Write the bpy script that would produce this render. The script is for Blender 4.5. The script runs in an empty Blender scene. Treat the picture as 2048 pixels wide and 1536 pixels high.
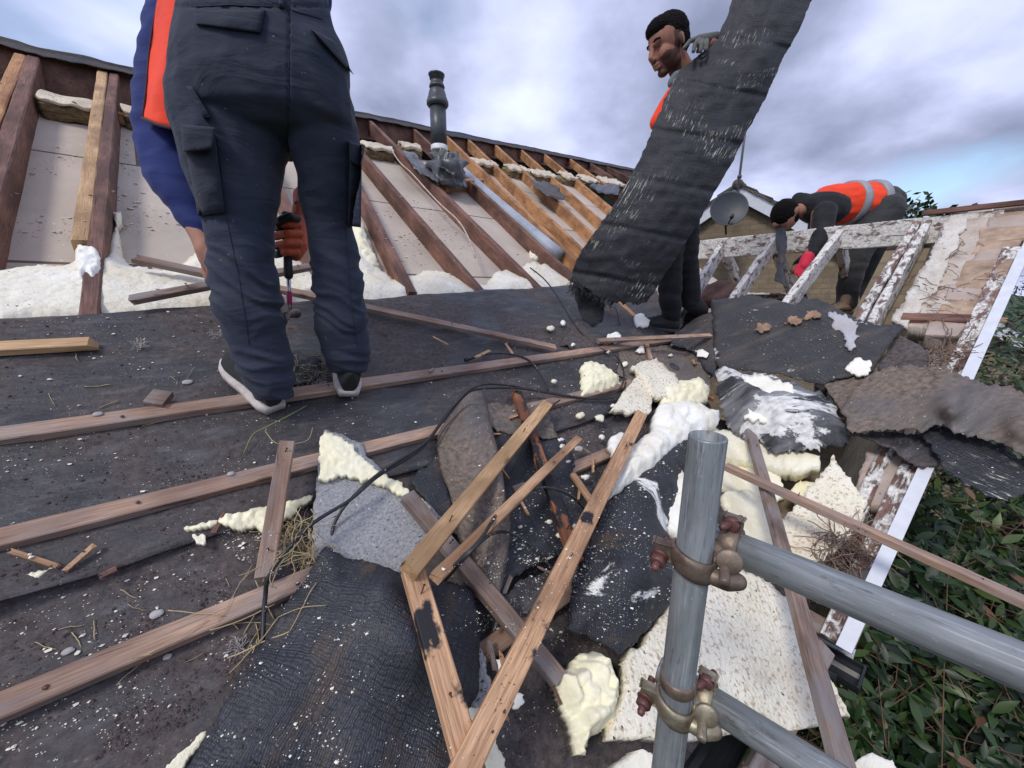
import bpy, bmesh, math, random
from math import sin, cos, tan, radians, pi, sqrt, atan2
from mathutils import Vector as V, Matrix, noise
from mathutils.geometry import delaunay_2d_cdt
random.seed(7)
sc = bpy.context.scene
COL = sc.collection
# ------------------------------------------------------------------ camera
F = 770.0; PITCH = radians(13.2); CAM = V((0, 0, 4.2))
cd = bpy.data.cameras.new('camera'); cam = bpy.data.objects.new('camera', cd); COL.objects.link(cam)
cd.sensor_width = 36; cd.lens = F / 2048 * 36; cd.clip_start = 0.02; cd.clip_end = 2000
cam.location = CAM; cam.rotation_euler = (pi / 2 - PITCH, 0, 0); sc.camera = cam
# ------------------------------------------------------------------ world
SUN_EL, SUN_AZ = radians(50), radians(215)      # azimuth clockwise from +Y: behind and to the left of the camera
w = bpy.data.worlds.new('World'); sc.world = w; w.use_nodes = True
wt = w.node_tree; wt.nodes.clear()
def wn(t, **k):
    n = wt.nodes.new(t)
    for a, b in k.items(): setattr(n, a, b)
    return n
sky = wn('ShaderNodeTexSky', sky_type='NISHITA', sun_disc=False, sun_elevation=SUN_EL, sun_rotation=SUN_AZ)
tc = wn('ShaderNodeTexCoord'); sep = wn('ShaderNodeSeparateXYZ'); wt.links.new(tc.outputs['Generated'], sep.inputs[0])
zz = wn('ShaderNodeMath', operation='MAXIMUM'); wt.links.new(sep.outputs['Z'], zz.inputs[0]); zz.inputs[1].default_value = 0.0
za = wn('ShaderNodeMath', operation='ADD'); wt.links.new(zz.outputs[0], za.inputs[0]); za.inputs[1].default_value = 0.34
dx = wn('ShaderNodeMath', operation='DIVIDE'); dy = wn('ShaderNodeMath', operation='DIVIDE')
wt.links.new(sep.outputs['X'], dx.inputs[0]); wt.links.new(za.outputs[0], dx.inputs[1])
wt.links.new(sep.outputs['Y'], dy.inputs[0]); wt.links.new(za.outputs[0], dy.inputs[1])
cb = wn('ShaderNodeCombineXYZ'); wt.links.new(dx.outputs[0], cb.inputs[0]); wt.links.new(dy.outputs[0], cb.inputs[1])
def wnoise(scale, off, detail=6, rough=.55, dist=.3):
    m = wn('ShaderNodeMapping'); m.inputs['Location'].default_value = off; m.inputs['Scale'].default_value = (1, 1, 1)
    wt.links.new(cb.outputs[0], m.inputs[0])
    n = wn('ShaderNodeTexNoise'); n.inputs['Scale'].default_value = scale; n.inputs['Detail'].default_value = detail
    n.inputs['Roughness'].default_value = rough; n.inputs['Distortion'].default_value = dist
    wt.links.new(m.outputs[0], n.inputs['Vector']); return n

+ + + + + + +

=== THE EXERCISE ===
Omit the pictures and output all of the other material exactly.

=== THE RESULT ===
Write the bpy script that would produce this render. The script is for Blender 4.5. The script runs in an empty Blender scene. Treat the picture as 2048 pixels wide and 1536 pixels high.
import bpy, bmesh, math, random
from math import sin, cos, tan, radians, pi, sqrt, atan2
from mathutils import Vector as V, Matrix, noise
from mathutils.geometry import delaunay_2d_cdt
random.seed(7)
sc = bpy.context.scene
COL = sc.collection
# ------------------------------------------------------------------ camera
F = 770.0; PITCH = radians(13.2); CAM = V((0, 0, 4.2))
cd = bpy.data.cameras.new('camera'); cam = bpy.data.objects.new('camera', cd); COL.objects.link(cam)
cd.sensor_width = 36; cd.lens = F / 2048 * 36; cd.clip_start = 0.02; cd.clip_end = 2000
cam.location = CAM; cam.rotation_euler = (pi / 2 - PITCH, 0, 0); sc.camera = cam
# ------------------------------------------------------------------ world
SUN_EL, SUN_AZ = radians(50), radians(215)      # azimuth clockwise from +Y: behind and to the left of the camera
w = bpy.data.worlds.new('World'); sc.world = w; w.use_nodes = True
wt = w.node_tree; wt.nodes.clear()
def wn(t, **k):
    n = wt.nodes.new(t)
    for a, b in k.items(): setattr(n, a, b)
    return n
sky = wn('ShaderNodeTexSky', sky_type='NISHITA', sun_disc=False, sun_elevation=SUN_EL, sun_rotation=SUN_AZ)
tc = wn('ShaderNodeTexCoord'); sep = wn('ShaderNodeSeparateXYZ'); wt.links.new(tc.outputs['Generated'], sep.inputs[0])
zz = wn('ShaderNodeMath', operation='MAXIMUM'); wt.links.new(sep.outputs['Z'], zz.inputs[0]); zz.inputs[1].default_value = 0.0
za = wn('ShaderNodeMath', operation='ADD'); wt.links.new(zz.outputs[0], za.inputs[0]); za.inputs[1].default_value = 0.34
dx = wn('ShaderNodeMath', operation='DIVIDE'); dy = wn('ShaderNodeMath', operation='DIVIDE')
wt.links.new(sep.outputs['X'], dx.inputs[0]); wt.links.new(za.outputs[0], dx.inputs[1])
wt.links.new(sep.outputs['Y'], dy.inputs[0]); wt.links.new(za.outputs[0], dy.inputs[1])
cb = wn('ShaderNodeCombineXYZ'); wt.links.new(dx.outputs[0], cb.inputs[0]); wt.links.new(dy.outputs[0], cb.inputs[1])
def wnoise(scale, off, detail=6, rough=.55, dist=.3):
    m = wn('ShaderNodeMapping'); m.inputs['Location'].default_value = off; m.inputs['Scale'].default_value = (1, 1, 1)
    wt.links.new(cb.outputs[0], m.inputs[0])
    n = wn('ShaderNodeTexNoise'); n.inputs['Scale'].default_value = scale; n.inputs['Detail'].default_value = detail
    n.inputs['Roughness'].default_value = rough; n.inputs['Distortion'].default_value = dist
    wt.links.new(m.outputs[0], n.inputs['Vector']); return n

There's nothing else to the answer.